[Records excerpted from a collection]
⁂
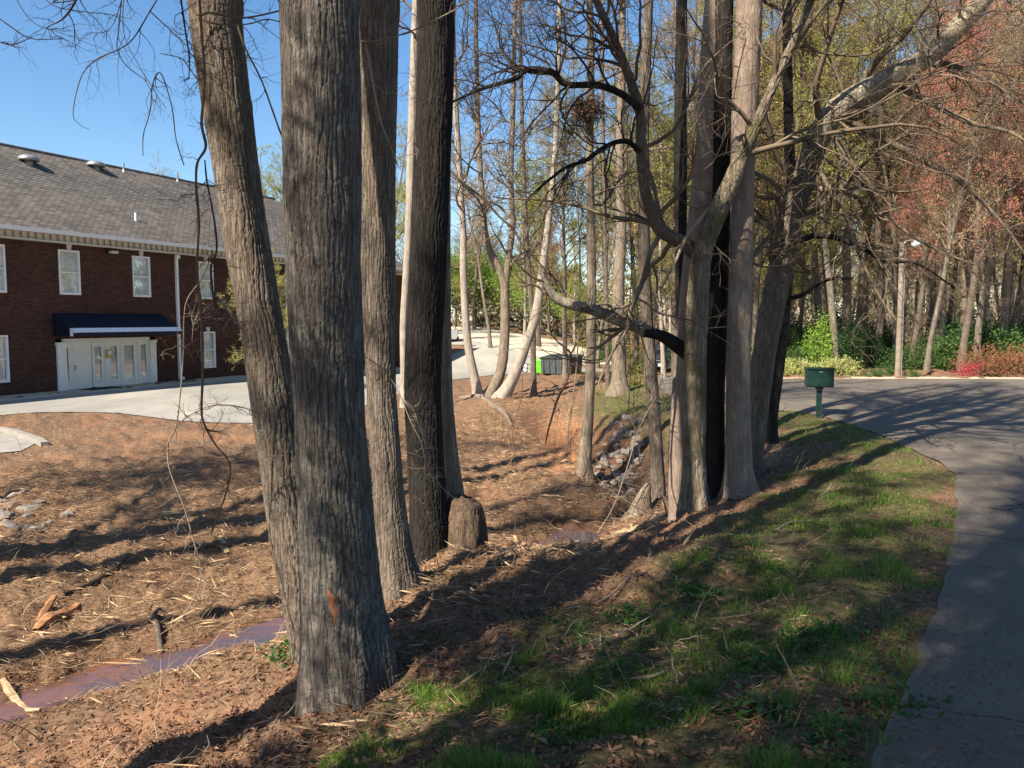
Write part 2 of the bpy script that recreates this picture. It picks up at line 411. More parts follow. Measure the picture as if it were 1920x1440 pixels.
def masks(x, y):
    e = fbm(x * 1.1, y * 1.1, 3.0, 3)
    road = sdf(ROAD, x, y); lot = np.minimum(sdf(LOT, x, y), sdf(LANE, x, y)); lot = np.minimum(lot, np.minimum(sdf(APRON, x, y), sdf(LANE2, x, y)))
    g = np.maximum(sstep(0.45, -0.5, sdf(G1, x, y) + e * 0.9), sstep(0.5, -0.6, sdf(G2, x, y) + e * 0.6))
    clay = sstep(0.5, -0.4, sdf(CLAY, x, y) + e * 0.5)
    cr = polyline_dist(CREEK, x, y)
    return road, lot, g, clay, cr
BASES = [(*P(a, b_, d)[:2], r_) for a, b_, d, r_ in [(654, 1296, 4.85, .42), (584, 1252, 5.6, .28), (750, 1122, 6.95, .38), (806, 1072, 8.1, .4), (870, 1072, 8.2, .3), (1303, 985, 10.2, .4), (1388, 935, 10.5, .4), (1345, 955, 10.8, .35), (1232, 945, 13, .3), (1434, 840, 14.2, .35)]]
def hgt(x, y, full=False):
    x = np.asarray(x, float); y = np.asarray(y, float)
    road, lot, g, clay, cr = masks(x, y)
    h = tps(x, y)
    paved = np.minimum(road, lot)
    k = sstep(0.05, 0.6, paved)
    rough = (0.10 * fbm(x * .7, y * .7, 1.0, 3) + 0.07 * fbm(x * 3.1, y * 3.1, 2.0, 4)) * (1 - .6 * g)
    rough = rough + 0.03 * noise3(x * 10, y * 10, 5.0) * (1 - .6 * g)
    h = h + k * rough
    wob = fbm(x * .9, y * .9, 9.0, 3)
    h = h - 0.24 * np.exp(-((cr + wob * 0.42) / (0.55)) ** 2) * sstep(17, 12, y) - 0.38 * np.exp(-((cr + wob * 0.3) / (0.8)) ** 2) * sstep(12, 16, y) * sstep(33, 24, y)
    for bx, by, br_ in BASES: h = h + .10 * np.exp(-(((x - bx) ** 2 + (y - by) ** 2) / br_ ** 2)) * (1 + .5 * noise3(x * 5, y * 5, 2.))
    h = h - 0.035 * sstep(0.02, -0.12, paved)
    h = h + 0.03 * sstep(0.02, 0.3, road) * g
    if full: return h, road, lot, g, clay, cr
    return h
def H(x, y): return float(hgt(np.array([x]), np.array([y]))[0])
def onG(px, py, dz=0.0):
    x, y = G(px, py); return Vector((x, y, H(x, y) + dz))

# terrain mesh: fine near the creek, coarse to the horizon
ang = np.concatenate([np.radians(np.linspace(-42, 42, 430)), np.radians(np.linspace(44, 316, 90))])
rad = np.concatenate([[0.3, .8, 1.4], np.geomspace(2.0, 60, 330), np.geomspace(62, 1500, 45)])
RR, AA = np.meshgrid(rad, ang, indexing='ij')
X = RR * np.sin(AA); Y = RR * np.cos(AA)
Z, road, lot, g, clay, cr = hgt(X, Y, True)
nr, na = X.shape
i = np.arange(nr - 1)[:, None] * na; j = np.arange(na)[None]; j2 = (j + 1) % na
f = np.stack([i + j, i + j2, i + na + j2, i + na + j], -1).reshape(-1, 4)
straw = sstep(.9, -.6, sdf([G(a, b) for a, b in [(-300,900),(0,860),(300,880),(520,900),(860,760),(1000,740),(1060,800),(1050,900),(1150,980),(1000,1060),(560,1180),(0,1290),(-400,1350)]], X, Y) + fbm(X, Y, 4., 3))
wood = sstep(27, 31, Y) * sstep(6, 9, X) 
b = Buf()
b.add(np.stack([X, Y, Z], -1), f[:, ::-1], grass=g.ravel(), clay=clay.ravel(), straw=straw.ravel(), wet=np.exp(-(cr / .75) ** 2).ravel(), wood=wood.ravel())
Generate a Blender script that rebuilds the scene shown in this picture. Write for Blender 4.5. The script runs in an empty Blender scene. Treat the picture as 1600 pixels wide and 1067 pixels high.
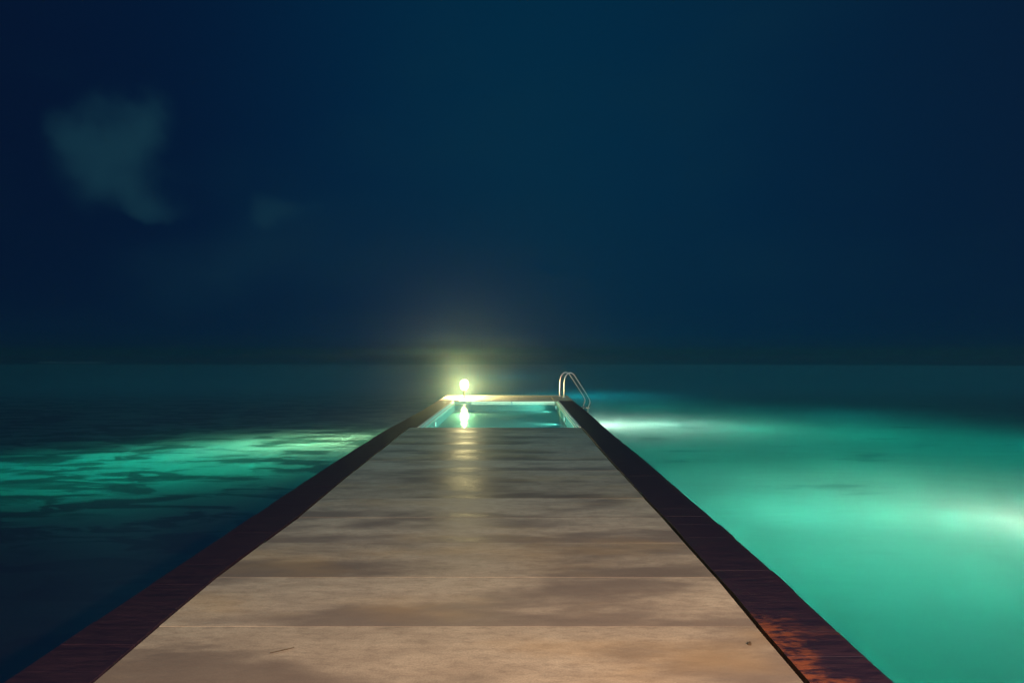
⁂
* _INSTRUCTION_: Leave out every picture and copy the rest of the records exactly.

* _EXERCISE ANSWER_:
Write part 2 of the bpy script that recreates this picture. It picks up at line 411. More parts follow. Measure the picture as if it were 1920x1440 pixels.
def masks(x, y):
    e = fbm(x * 1.1, y * 1.1, 3.0, 3)
    road = sdf(ROAD, x, y); lot = np.minimum(sdf(LOT, x, y), sdf(LANE, x, y)); lot = np.minimum(lot, np.minimum(sdf(APRON, x, y), sdf(LANE2, x, y)))
    g = np.maximum(sstep(0.45, -0.5, sdf(G1, x, y) + e * 0.9), sstep(0.5, -0.6, sdf(G2, x, y) + e * 0.6))
    clay = sstep(0.5, -0.4, sdf(CLAY, x, y) + e * 0.5)
    cr = polyline_dist(CREEK, x, y)
    return road, lot, g, clay, cr
BASES = [(*P(a, b_, d)[:2], r_) for a, b_, d, r_ in [(654, 1296, 4.85, .42), (584, 1252, 5.6, .28), (750, 1122, 6.95, .38), (806, 1072, 8.1, .4), (870, 1072, 8.2, .3), (1303, 985, 10.2, .4), (1388, 935, 10.5, .4), (1345, 955, 10.8, .35), (1232, 945, 13, .3), (1434, 840, 14.2, .35)]]
def hgt(x, y, full=False):
    x = np.asarray(x, float); y = np.asarray(y, float)
    road, lot, g, clay, cr = masks(x, y)
    h = tps(x, y)
    paved = np.minimum(road, lot)
    k = sstep(0.05, 0.6, paved)
    rough = (0.10 * fbm(x * .7, y * .7, 1.0, 3) + 0.07 * fbm(x * 3.1, y * 3.1, 2.0, 4)) * (1 - .6 * g)
    rough = rough + 0.03 * noise3(x * 10, y * 10, 5.0) * (1 - .6 * g)
    h = h + k * rough
    wob = fbm(x * .9, y * .9, 9.0, 3)
    h = h - 0.24 * np.exp(-((cr + wob * 0.42) / (0.55)) ** 2) * sstep(17, 12, y) - 0.38 * np.exp(-((cr + wob * 0.3) / (0.8)) ** 2) * sstep(12, 16, y) * sstep(33, 24, y)
    for bx, by, br_ in BASES: h = h + .10 * np.exp(-(((x - bx) ** 2 + (y - by) ** 2) / br_ ** 2)) * (1 + .5 * noise3(x * 5, y * 5, 2.))
    h = h - 0.035 * sstep(0.02, -0.12, paved)
    h = h + 0.03 * sstep(0.02, 0.3, road) * g
    if full: return h, road, lot, g, clay, cr
    return h
def H(x, y): return float(hgt(np.array([x]), np.array([y]))[0])
def onG(px, py, dz=0.0):
    x, y = G(px, py); return Vector((x, y, H(x, y) + dz))

# terrain mesh: fine near the creek, coarse to the horizon
ang = np.concatenate([np.radians(np.linspace(-42, 42, 430)), np.radians(np.linspace(44, 316, 90))])
rad = np.concatenate([[0.3, .8, 1.4], np.geomspace(2.0, 60, 330), np.geomspace(62, 1500, 45)])
RR, AA = np.meshgrid(rad, ang, indexing='ij')
X = RR * np.sin(AA); Y = RR * np.cos(AA)
Z, road, lot, g, clay, cr = hgt(X, Y, True)
nr, na = X.shape
i = np.arange(nr - 1)[:, None] * na; j = np.arange(na)[None]; j2 = (j + 1) % na
f = np.stack([i + j, i + j2, i + na + j2, i + na + j], -1).reshape(-1, 4)
straw = sstep(.9, -.6, sdf([G(a, b) for a, b in [(-300,900),(0,860),(300,880),(520,900),(860,760),(1000,740),(1060,800),(1050,900),(1150,980),(1000,1060),(560,1180),(0,1290),(-400,1350)]], X, Y) + fbm(X, Y, 4., 3))
wood = sstep(27, 31, Y) * sstep(6, 9, X) 
b = Buf()
b.add(np.stack([X, Y, Z], -1), f[:, ::-1], grass=g.ravel(), clay=clay.ravel(), straw=straw.ravel(), wet=np.exp(-(cr / .75) ** 2).ravel(), wood=wood.ravel())
Generate a Blender script that rebuilds the scene shown in this picture. Write for Blender 4.5. The script runs in an empty Blender scene. Treat the picture as 1600 pixels wide and 1067 pixels high.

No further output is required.